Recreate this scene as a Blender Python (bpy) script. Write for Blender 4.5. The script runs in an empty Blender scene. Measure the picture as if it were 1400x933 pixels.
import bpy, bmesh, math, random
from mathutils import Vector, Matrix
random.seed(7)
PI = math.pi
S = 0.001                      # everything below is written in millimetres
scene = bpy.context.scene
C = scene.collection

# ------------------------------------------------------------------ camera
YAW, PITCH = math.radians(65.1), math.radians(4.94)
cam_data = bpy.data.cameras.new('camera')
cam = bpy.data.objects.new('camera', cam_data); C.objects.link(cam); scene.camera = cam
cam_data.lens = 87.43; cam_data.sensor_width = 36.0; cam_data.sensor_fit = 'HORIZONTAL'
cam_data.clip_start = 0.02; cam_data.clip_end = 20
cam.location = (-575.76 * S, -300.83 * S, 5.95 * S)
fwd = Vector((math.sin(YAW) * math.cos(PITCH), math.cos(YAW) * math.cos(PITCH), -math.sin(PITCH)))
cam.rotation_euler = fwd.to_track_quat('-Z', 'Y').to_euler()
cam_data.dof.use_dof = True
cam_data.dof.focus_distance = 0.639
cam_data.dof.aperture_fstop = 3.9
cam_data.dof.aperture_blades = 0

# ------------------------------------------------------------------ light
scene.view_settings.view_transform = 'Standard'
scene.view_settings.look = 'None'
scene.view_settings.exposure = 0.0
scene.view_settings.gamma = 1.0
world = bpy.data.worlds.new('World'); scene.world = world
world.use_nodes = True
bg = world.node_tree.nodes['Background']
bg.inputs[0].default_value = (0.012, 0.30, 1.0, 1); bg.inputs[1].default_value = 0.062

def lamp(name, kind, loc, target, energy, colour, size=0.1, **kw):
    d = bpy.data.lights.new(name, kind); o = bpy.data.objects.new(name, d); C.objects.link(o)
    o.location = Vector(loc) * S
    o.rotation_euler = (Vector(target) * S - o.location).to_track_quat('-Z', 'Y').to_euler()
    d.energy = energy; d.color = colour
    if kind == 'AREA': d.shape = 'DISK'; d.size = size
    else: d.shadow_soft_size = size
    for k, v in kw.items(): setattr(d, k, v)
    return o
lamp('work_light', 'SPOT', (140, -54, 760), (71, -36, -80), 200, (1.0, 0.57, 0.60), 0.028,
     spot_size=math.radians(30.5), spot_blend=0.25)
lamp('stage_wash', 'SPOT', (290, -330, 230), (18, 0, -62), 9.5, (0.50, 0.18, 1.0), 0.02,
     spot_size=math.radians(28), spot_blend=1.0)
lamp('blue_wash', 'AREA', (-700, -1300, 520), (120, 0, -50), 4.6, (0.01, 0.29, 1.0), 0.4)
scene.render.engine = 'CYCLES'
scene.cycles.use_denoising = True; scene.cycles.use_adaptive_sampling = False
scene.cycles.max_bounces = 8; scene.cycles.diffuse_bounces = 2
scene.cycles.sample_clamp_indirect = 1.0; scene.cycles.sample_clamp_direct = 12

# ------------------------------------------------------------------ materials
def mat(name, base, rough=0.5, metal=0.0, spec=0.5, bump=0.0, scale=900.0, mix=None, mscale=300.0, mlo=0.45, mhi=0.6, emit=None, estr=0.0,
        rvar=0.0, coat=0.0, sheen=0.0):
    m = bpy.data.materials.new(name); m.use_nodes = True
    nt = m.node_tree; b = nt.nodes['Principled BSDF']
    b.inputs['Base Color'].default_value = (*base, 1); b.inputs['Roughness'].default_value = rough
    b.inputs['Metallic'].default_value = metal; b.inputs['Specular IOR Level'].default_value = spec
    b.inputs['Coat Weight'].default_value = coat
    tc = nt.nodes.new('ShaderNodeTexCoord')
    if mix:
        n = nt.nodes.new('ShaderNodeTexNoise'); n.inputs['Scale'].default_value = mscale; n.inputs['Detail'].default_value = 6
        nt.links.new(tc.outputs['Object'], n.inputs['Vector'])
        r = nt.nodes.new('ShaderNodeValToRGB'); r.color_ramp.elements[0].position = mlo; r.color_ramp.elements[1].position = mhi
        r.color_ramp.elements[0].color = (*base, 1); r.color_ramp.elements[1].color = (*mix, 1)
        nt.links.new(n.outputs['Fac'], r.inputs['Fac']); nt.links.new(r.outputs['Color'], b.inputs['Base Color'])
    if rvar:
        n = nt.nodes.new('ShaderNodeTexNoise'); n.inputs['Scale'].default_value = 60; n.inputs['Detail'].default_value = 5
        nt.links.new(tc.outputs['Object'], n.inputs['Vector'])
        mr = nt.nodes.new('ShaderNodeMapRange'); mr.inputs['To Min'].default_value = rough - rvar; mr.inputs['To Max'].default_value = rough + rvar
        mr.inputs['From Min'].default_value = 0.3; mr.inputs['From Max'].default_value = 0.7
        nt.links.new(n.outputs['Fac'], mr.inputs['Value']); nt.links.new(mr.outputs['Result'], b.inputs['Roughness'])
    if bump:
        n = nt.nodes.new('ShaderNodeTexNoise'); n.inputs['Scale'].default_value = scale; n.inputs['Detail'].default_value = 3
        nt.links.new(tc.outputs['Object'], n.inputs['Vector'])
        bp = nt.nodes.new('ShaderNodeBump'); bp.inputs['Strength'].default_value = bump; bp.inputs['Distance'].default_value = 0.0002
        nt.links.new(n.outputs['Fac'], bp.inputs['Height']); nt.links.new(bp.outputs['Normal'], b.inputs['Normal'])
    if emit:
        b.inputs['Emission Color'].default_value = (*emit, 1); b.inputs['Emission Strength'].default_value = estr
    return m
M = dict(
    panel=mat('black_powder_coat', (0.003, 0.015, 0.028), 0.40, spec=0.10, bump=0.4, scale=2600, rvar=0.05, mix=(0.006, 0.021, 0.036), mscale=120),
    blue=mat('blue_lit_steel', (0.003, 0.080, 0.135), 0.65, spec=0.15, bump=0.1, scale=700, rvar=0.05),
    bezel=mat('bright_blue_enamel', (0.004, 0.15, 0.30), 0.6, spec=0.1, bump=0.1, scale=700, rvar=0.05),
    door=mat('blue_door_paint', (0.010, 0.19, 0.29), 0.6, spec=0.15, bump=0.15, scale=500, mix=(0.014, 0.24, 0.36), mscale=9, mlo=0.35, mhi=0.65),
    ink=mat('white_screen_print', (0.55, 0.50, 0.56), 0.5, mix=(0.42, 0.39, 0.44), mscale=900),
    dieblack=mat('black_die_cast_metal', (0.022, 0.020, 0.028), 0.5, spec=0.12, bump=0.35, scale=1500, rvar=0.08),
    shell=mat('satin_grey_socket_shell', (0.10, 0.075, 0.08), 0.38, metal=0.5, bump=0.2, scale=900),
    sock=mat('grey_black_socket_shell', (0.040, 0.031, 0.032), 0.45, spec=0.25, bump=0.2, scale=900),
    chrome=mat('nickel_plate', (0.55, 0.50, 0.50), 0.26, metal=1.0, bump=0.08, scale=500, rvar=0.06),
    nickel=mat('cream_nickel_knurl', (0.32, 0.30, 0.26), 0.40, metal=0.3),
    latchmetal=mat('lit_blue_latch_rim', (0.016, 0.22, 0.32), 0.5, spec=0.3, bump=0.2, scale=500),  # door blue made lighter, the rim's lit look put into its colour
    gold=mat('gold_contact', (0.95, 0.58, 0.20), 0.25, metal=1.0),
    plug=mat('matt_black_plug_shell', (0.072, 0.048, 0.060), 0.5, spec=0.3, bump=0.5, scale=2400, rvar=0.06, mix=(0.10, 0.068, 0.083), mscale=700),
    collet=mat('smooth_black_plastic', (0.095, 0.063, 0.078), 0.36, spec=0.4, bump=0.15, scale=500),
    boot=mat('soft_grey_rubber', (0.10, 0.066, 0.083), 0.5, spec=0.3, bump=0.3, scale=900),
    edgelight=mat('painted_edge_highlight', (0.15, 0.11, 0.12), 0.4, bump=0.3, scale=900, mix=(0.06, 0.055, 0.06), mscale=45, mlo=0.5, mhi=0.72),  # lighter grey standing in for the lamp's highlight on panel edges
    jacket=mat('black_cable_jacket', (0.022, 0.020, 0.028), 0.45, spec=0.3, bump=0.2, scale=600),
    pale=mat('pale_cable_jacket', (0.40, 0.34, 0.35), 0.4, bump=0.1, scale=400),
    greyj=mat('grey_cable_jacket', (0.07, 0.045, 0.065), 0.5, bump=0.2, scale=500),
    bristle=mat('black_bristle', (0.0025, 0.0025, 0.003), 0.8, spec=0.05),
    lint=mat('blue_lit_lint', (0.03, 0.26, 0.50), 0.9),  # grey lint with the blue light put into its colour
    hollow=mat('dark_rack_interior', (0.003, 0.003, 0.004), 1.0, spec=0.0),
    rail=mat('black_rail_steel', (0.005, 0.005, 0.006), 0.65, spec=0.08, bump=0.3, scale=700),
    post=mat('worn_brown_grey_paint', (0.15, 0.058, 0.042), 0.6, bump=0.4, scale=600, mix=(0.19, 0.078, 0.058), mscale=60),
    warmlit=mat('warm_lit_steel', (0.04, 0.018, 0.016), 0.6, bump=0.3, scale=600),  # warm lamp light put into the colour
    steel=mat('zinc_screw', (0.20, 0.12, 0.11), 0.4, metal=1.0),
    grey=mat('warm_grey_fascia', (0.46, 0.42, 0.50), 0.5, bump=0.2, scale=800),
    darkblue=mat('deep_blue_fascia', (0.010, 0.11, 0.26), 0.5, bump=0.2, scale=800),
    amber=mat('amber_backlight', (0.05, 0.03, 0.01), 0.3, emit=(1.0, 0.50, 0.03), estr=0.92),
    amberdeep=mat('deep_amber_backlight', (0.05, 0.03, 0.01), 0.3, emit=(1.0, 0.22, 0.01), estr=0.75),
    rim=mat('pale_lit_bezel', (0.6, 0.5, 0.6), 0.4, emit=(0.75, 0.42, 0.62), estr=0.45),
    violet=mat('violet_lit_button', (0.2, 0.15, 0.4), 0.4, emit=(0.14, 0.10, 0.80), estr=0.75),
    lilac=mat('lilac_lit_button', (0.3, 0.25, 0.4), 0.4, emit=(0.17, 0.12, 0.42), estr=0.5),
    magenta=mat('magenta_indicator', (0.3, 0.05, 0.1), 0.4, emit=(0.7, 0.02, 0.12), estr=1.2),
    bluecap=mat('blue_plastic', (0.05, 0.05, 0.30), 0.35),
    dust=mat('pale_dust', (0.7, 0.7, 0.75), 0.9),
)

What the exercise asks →
Copy the lines from the start of the data verbatim, stopping after the line containing "C = scene.collection".

Output for this task →
Recreate this scene as a Blender Python (bpy) script. Write for Blender 4.5. The script runs in an empty Blender scene. Measure the picture as if it were 1400x933 pixels.
import bpy, bmesh, math, random
from mathutils import Vector, Matrix
random.seed(7)
PI = math.pi
S = 0.001                      # everything below is written in millimetres
scene = bpy.context.scene
C = scene.collection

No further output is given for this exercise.